Two wins in Norman would send Oklahoma to the regional in Kansas City, Mo., where Oklahoma in recent days made a run to the Big 12 Conference tournament final. If the seeds hold, the Sooners could play Notre Dame and Nebraska — two teams to which they’ve lost this season but with which they were competitive.
And if the Sooners are fortunate enough to make the Final Four, that will be in San Antonio, the same as in 2002, when Oklahoma reached the national championship game. Plus, Kansas City and San Antonio are easy drives from Norman.
No wonder Coale likes how the tournament sets up for her team.
“I love the fact we’re staying in the Midwest,” Coale said. “We get to go to Kansas City if we win two games at the Lloyd Noble Center. I just think that’s huge. It’s an opportunity for our fans to follow us up there. It’s obviously familiar.

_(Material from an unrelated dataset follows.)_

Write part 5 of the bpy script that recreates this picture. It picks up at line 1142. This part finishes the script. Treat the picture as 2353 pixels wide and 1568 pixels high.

“This bunch of kids, they’re going to be OK with anything. They believe in themselves, and they believe in our team and what we can do and always feel it’s more about us than the other guys.”
Like any coach, Coale first just wants to get through the first round.
“You’ve still got to go play,” Coale said. “There’s not a single team in that bracket that’s going to lay down because they’re in Norman, Oklahoma, or because they’re in Kansas City, or because they had to travel or are out of their comfort zone. People are going to be ready to play because it’s the NCAA Tournament.”
Coale and her players acknowledge they don’t know much about South Dakota State, which won the Summit League tournament title by beating Oral Roberts. The Sooners and Jackrabbits have never played, but Robinson figures to get a scouting report on South Dakota State from her friend Brittany Eskridge, one of Oral Roberts’ players.
As for their potential second-round foe, Oklahoma beat Georgia Tech 69-50 last season on a neutral floor in Iowa City, Iowa, and would have the home-court edge in a rematch.
In the regional semifinal, the Sooners could face second-seeded Notre Dame. The Fighting Irish beat the Sooners 81-71 at the Paradise Jam in the Virgin Islands on Nov. 28, the day after Oklahoma lost starting guard Whitney Hand to a season-ending knee injury.
Top-seeded Nebraska, the Sooners’ Big 12 rival, could await in the regional final. Oklahoma led the then-unbeaten Cornhuskers 63-62 with 3:30 left on Feb. 24 but eventually fell 80-64.
“We’ve played Nebraska. We’ve played Notre Dame,” Oklahoma senior Amanda Thompson said. “Looking back at it, we played them, and I feel like we had a good chance at them. I think it would be real good to get to them again.”
The journey to that opportunity sets up nicely, she said.
“I feel like Norman and Kansas City are two of the places we’ve played the best out of our whole season,” Thompson said. “What better way could we have it?”